Copy out the material below in full, but not its images.

**MATERIAL PROVIDED**
= = = = =
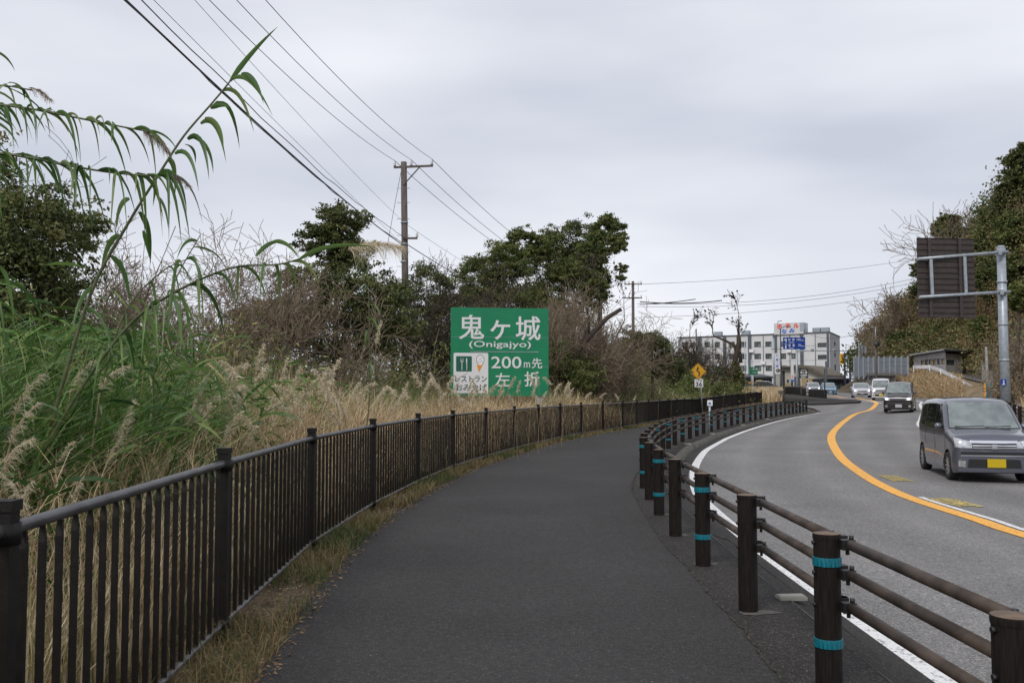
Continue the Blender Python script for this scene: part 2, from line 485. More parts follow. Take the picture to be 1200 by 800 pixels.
# ================================================================== THE SETTING
def sheet(name, A, B, zoff, mat, cross=4, kind='structure', zadd=None, parent=None):
    """ribbon between two equally long 2-D rows; zoff number or function(u across, row index)->offset"""
    n = len(A); T = np.linspace(0, 1, cross + 1)
    P = A[:, None, :] * (1 - T)[None, :, None] + B[:, None, :] * T[None, :, None]
    Z = zg(P[..., 0], P[..., 1])
    Z = Z + (zoff if np.ndim(zoff) <= 1 and not callable(zoff) else 0)
    if callable(zoff): Z = zg(P[..., 0], P[..., 1]) + zoff(T, np.arange(n))
    V = np.concatenate([P, Z[..., None]], -1).reshape(-1, 3)
    i, j = np.meshgrid(np.arange(n - 1), np.arange(cross), indexing='ij')
    a = (i * (cross + 1) + j).ravel()
    F = np.stack([a, a + 1, a + cross + 2, a + cross + 1], 1)
    me = np_mesh(name, V, F, mat, smooth=True)
    o = link(name, me, parent)
    if parent is None: tag(o, kind=kind)
    return o

# ---- ground to the horizon
def ground():
    xs = np.concatenate([[-3000, -1200, -500, -200, -100, -60], np.arange(-44, 74, 2.0), [80, 100, 160, 300, 700, 1500, 3000]])
    ys = np.concatenate([[-600, -200, -60, -20], np.arange(-8, 166, 2.0), [175, 200, 260, 400, 800, 1600, 4000]])
    X, Y = np.meshgrid(xs, ys, indexing='ij')
    Z = zg(X, Y) - .09
    far = np.clip((np.abs(X) - 75) / 200, 0, 1) + np.clip((Y - 170) / 200, 0, 1)
    Z = Z * (1 - np.clip(far, 0, 1)) + np.clip(far, 0, 1) * 0.2
    V = np.stack([X, Y, Z], -1).reshape(-1, 3)
    n, m = X.shape
    i, j = np.meshgrid(np.arange(n - 1), np.arange(m - 1), indexing='ij')
    a = (i * m + j).ravel()
    F = np.stack([a, a + m, a + m + 1, a + 1], 1)
    tag(link('ground', np_mesh('ground', V, F, M['fardirt'], smooth=True)), kind='structure')
ground()

# ---- path (left footway), apron, kerb
yb = BOL[:, 1]
seam = offset(BOL, -.18)
pathL = offset(FEN, .37)
# ragged edge of the path
pathL = pathL + normals2(FEN) * (np.interp(np.arange(len(FEN)), np.arange(0, len(FEN), 3), RNG.normal(0, .035, len(np.arange(0, len(FEN), 3)))))[:, None]
wob = np.interp(np.arange(len(seam)), np.arange(0, len(seam), 3), RNG.normal(0, .012, len(np.arange(0, len(seam), 3))))
seam = seam + normals2(BOL) * wob[:, None]
pr = np.vstack([seam, [[20.2, 64], [21.2, 68], [22.5, 74], [24.5, 82], [27.5, 93]]])
NP_ = 420
A_ = resample(pathL, 1)  # placeholder for lengths
def resn(A, n):
    s = np.concatenate([[0], np.cumsum(np.linalg.norm(np.diff(A, axis=0), axis=1))])
    # denser near the camera
    q = s[-1] * np.linspace(0, 1, n) ** 1.0
    return np.stack([np.interp(q, s, A[:, j]) for j in range(2)], 1)
PA, PB = resn(pathL, NP_), resn(pr, NP_)
def lvl(y): return .15 * (1 - np.clip((y - 60) / 6, 0, 1)) + .008
sheet('path', PA, PB, 0, M['path'], 6)
o = bpy.data.objects['path']
me = o.data
co = np.empty(len(me.vertices) * 3, np.float32); me.vertices.foreach_get('co', co); co = co.reshape(-1, 3)
co[:, 2] += lvl(co[:, 1]); me.vertices.foreach_set('co', co.ravel()); me.update()

KW = np.interp(yb, [-10, 14, 19, 23, 70], [.55, .55, .5, .52, .6])        # kerb face distance from the bollard line
kerbF = offset(BOL, KW)
def zmesh(o, fn):
    me = o.data
    co = np.empty(len(me.vertices) * 3, np.float32); me.vertices.foreach_get('co', co); co = co.reshape(-1, 3)
    co[:, 2] += fn(co); me.vertices.foreach_set('co', co.ravel()); me.update()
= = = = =
**EXERCISE ANSWER**
Continue the Blender Python script for this scene: part 2, from line 485. More parts follow. Take the picture to be 1200 by 800 pixels.
# ================================================================== THE SETTING
def sheet(name, A, B, zoff, mat, cross=4, kind='structure', zadd=None, parent=None):
    """ribbon between two equally long 2-D rows; zoff number or function(u across, row index)->offset"""
    n = len(A); T = np.linspace(0, 1, cross + 1)
    P = A[:, None, :] * (1 - T)[None, :, None] + B[:, None, :] * T[None, :, None]
    Z = zg(P[..., 0], P[..., 1])
    Z = Z + (zoff if np.ndim(zoff) <= 1 and not callable(zoff) else 0)
    if callable(zoff): Z = zg(P[..., 0], P[..., 1]) + zoff(T, np.arange(n))
    V = np.concatenate([P, Z[..., None]], -1).reshape(-1, 3)
    i, j = np.meshgrid(np.arange(n - 1), np.arange(cross), indexing='ij')
    a = (i * (cross + 1) + j).ravel()
    F = np.stack([a, a + 1, a + cross + 2, a + cross + 1], 1)
    me = np_mesh(name, V, F, mat, smooth=True)
    o = link(name, me, parent)
    if parent is None: tag(o, kind=kind)
    return o

# ---- ground to the horizon
def ground():
    xs = np.concatenate([[-3000, -1200, -500, -200, -100, -60], np.arange(-44, 74, 2.0), [80, 100, 160, 300, 700, 1500, 3000]])
    ys = np.concatenate([[-600, -200, -60, -20], np.arange(-8, 166, 2.0), [175, 200, 260, 400, 800, 1600, 4000]])
    X, Y = np.meshgrid(xs, ys, indexing='ij')
    Z = zg(X, Y) - .09
    far = np.clip((np.abs(X) - 75) / 200, 0, 1) + np.clip((Y - 170) / 200, 0, 1)
    Z = Z * (1 - np.clip(far, 0, 1)) + np.clip(far, 0, 1) * 0.2
    V = np.stack([X, Y, Z], -1).reshape(-1, 3)
    n, m = X.shape
    i, j = np.meshgrid(np.arange(n - 1), np.arange(m - 1), indexing='ij')
    a = (i * m + j).ravel()
    F = np.stack([a, a + m, a + m + 1, a + 1], 1)
    tag(link('ground', np_mesh('ground', V, F, M['fardirt'], smooth=True)), kind='structure')
ground()

# ---- path (left footway), apron, kerb
yb = BOL[:, 1]
seam = offset(BOL, -.18)
pathL = offset(FEN, .37)
# ragged edge of the path
pathL = pathL + normals2(FEN) * (np.interp(np.arange(len(FEN)), np.arange(0, len(FEN), 3), RNG.normal(0, .035, len(np.arange(0, len(FEN), 3)))))[:, None]
wob = np.interp(np.arange(len(seam)), np.arange(0, len(seam), 3), RNG.normal(0, .012, len(np.arange(0, len(seam), 3))))
seam = seam + normals2(BOL) * wob[:, None]
pr = np.vstack([seam, [[20.2, 64], [21.2, 68], [22.5, 74], [24.5, 82], [27.5, 93]]])
NP_ = 420
A_ = resample(pathL, 1)  # placeholder for lengths
def resn(A, n):
    s = np.concatenate([[0], np.cumsum(np.linalg.norm(np.diff(A, axis=0), axis=1))])
    # denser near the camera
    q = s[-1] * np.linspace(0, 1, n) ** 1.0
    return np.stack([np.interp(q, s, A[:, j]) for j in range(2)], 1)
PA, PB = resn(pathL, NP_), resn(pr, NP_)
def lvl(y): return .15 * (1 - np.clip((y - 60) / 6, 0, 1)) + .008
sheet('path', PA, PB, 0, M['path'], 6)
o = bpy.data.objects['path']
me = o.data
co = np.empty(len(me.vertices) * 3, np.float32); me.vertices.foreach_get('co', co); co = co.reshape(-1, 3)
co[:, 2] += lvl(co[:, 1]); me.vertices.foreach_set('co', co.ravel()); me.update()

KW = np.interp(yb, [-10, 14, 19, 23, 70], [.55, .55, .5, .52, .6])        # kerb face distance from the bollard line
kerbF = offset(BOL, KW)
def zmesh(o, fn):
    me = o.data
    co = np.empty(len(me.vertices) * 3, np.float32); me.vertices.foreach_get('co', co); co = co.reshape(-1, 3)
    co[:, 2] += fn(co); me.vertices.foreach_set('co', co.ravel()); me.update()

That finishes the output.